Beutezüge ins Reich der Totalamnesie

[Forays into the Realm of Total Amnesia]

for chamber orchestra

Kompositionsauftrag des Landes Niederösterreich

2016-17/ ~12'

beutezuege

Listen to the premiere performance

on April 24, 2017 by Ensemble Kontrapunkte and Peter Keuschnig (conductor) at the Gläserner Saal at the Musikverein Wien.

Besetzung: Fl, Ob, Klar.i.Bb, Fg, Hrn, Tr.i.Bb, Pos, Schlagw., vl1 (5), vl2 (4), vla (3), vlc (2), kb

Partitur: PDF

Die Beutezüge ins Reich der Totalamnesie nehmen ihren Ausgangspunkt in improvisierender Versunkenheit in den Augenblick. Und jeder Augenblick unserer heutigen Gegenwart blitzt auf im Zeitalter seiner datentechnischen Fassbarkeit.

Freie Improvisationen des Komponisten an der Klaviatur ohne Plan und Ziel wurden am Computer aufgezeichnet; jedoch nicht auf der Ebene des Klangs, sondern auf jener der Notation. Diese Notate freier Improvisationen ohne jegliche vorausgehende Überlegung zu Tonhöhe, Struktur oder Rhythmus bildeten den Ausgangspunkt der darauf folgenden kompositorischen Arbeit. Am Anfang dieses Neu-Zusammenstellens, des Schichtens, des Löschens und Veränderns stand also das Tun vielmehr als das Denken, das Handeln an Stelle des Planens.

In dem Strom distanzlosen Tuns, der immer auch einer des Vergessens ist, gelingt eine ebenso distanzlose Zugehörigkeit zum All der Dinge, zum allumfassenden Klang, der einen eben nicht nur umgibt, sondern umschwemmt; einen, distanz-, wehr- und willenlos, freudig überrumpelt. Nicht länger beobachtet man die Welt vom Ort hinter den Augen aus, sondern hat Teil am großen Ganzen und geht gemeinsam verloren in der Gemeinschaft der Hörenden.

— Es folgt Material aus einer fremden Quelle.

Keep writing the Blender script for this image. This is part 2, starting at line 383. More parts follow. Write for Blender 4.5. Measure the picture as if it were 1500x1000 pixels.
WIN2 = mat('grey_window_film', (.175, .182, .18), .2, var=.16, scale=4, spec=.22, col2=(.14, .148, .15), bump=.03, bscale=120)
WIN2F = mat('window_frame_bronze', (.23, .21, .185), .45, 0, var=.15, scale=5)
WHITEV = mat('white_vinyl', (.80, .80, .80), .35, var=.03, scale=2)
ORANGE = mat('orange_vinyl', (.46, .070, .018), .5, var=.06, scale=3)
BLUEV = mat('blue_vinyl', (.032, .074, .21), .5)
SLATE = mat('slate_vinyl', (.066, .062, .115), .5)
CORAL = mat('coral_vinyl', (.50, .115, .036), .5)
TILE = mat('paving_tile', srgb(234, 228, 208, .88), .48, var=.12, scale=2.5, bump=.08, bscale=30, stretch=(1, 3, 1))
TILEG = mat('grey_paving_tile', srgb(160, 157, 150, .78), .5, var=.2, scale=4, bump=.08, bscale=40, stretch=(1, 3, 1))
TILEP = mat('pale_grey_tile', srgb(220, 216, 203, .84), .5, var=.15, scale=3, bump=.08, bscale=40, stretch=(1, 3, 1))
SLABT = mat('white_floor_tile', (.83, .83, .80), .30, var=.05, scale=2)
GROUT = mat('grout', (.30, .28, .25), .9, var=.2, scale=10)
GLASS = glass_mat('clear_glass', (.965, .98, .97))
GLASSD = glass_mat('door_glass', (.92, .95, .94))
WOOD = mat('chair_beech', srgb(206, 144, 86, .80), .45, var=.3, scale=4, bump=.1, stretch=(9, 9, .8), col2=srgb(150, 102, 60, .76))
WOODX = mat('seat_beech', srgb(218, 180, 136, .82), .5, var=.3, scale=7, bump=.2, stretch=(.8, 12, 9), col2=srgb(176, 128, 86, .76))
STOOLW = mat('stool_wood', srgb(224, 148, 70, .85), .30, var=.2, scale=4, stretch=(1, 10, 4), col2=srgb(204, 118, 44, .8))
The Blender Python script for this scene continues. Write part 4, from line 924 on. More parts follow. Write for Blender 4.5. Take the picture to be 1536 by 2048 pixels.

Nichts wollen, nichts können und doch im eigenen Tun vermessen; vermessen von allgemeinen Maschinen, die sich für einen alles merken. Diese Auslagerung der Spiegelung eigenen Tuns in die Maschine ermöglicht die spätere Rückkehr in den vergangenen Augenblick, zu den selbst hinterlassenen Spuren und somit (späte) Distanz zu eigenem, distanzlosen Tun. In dieser eigentümlichen Sicherheit im Zeitalter des datentechnisch erfassten Augenblicks lässt man sich gerne treiben, denn Spuren hinterlässt man sowieso. An Ariadnes Faden trägt man nicht länger schwer und doch haftet allem eine Unzahl, ja ganze Netze dieser Fäden an und jede Position, jede Bewegung wird zumindest potentiell mitgeschrieben, noch besser gesagt: aufgezeichnet. In Rechenzentren an den unterschiedlichsten Orten der Welt schreiben Maschinen mit und schaffen so Spuren von ganz unterschiedlichen Formen menschlicher Aktivität. Und in unserem Tun offenbaren wir viel mehr als in dem, was wir über uns sagen oder denken.

Improvisiertes findet sich so als Notat am Computer, dieser im Alltag verschwindenden kognitiven Erweiterung, wieder und erlaubt so Bearbeitung, Wiederholung, Veränderung und Gegenüberstellung ganz unterschiedlicher Augenblicke, die eigentlich nie etwas von einander wollten oder wussten; nichts kannten außer sich selbst, und selbst davon kaum eine Ahnung hatten. Mit diesen aufgezeichneten Spuren, hinterlassen in völlig planlosem Tun an der Klaviatur, konnte der Komponist arbeiten, als wäre es gefundenes Material, objets trouvés, Lethe entrissen in eine Welt, der Vergessen nur mehr als medientechnischer Mangel erscheint.

Die Beutezüge ins Reich der Totalamnesie bauen also nicht auf kompositorische Konstruktion oder etablierte musikalische Form, sondern auf Reliquien performativer Akte, auf Spuren vergangenen Tuns im digitalen Schlamm des Vergehens auf. Sie entstanden aus dem Versuch heraus, sich vorbehaltlos auf den Augenblick eigenen musikalischen Tuns einzulassen. Das letztendliche Ergebnis dieser Selbstvergessenheit im Zeitalter der medientechnischen Fassbarkeit des Augenblicks ist das vor-digitale mediale Werkzeug der Partitur. Diese Partitur der Beutezüge enthält nicht nur die Anweisungen an die Musikerinnen und Musiker zur Produktion der gewünschten Klänge, sondern auch eine Einladung ans Publikum, sich rückhalt- und bedenkenlos im Augenblick zu verlieren.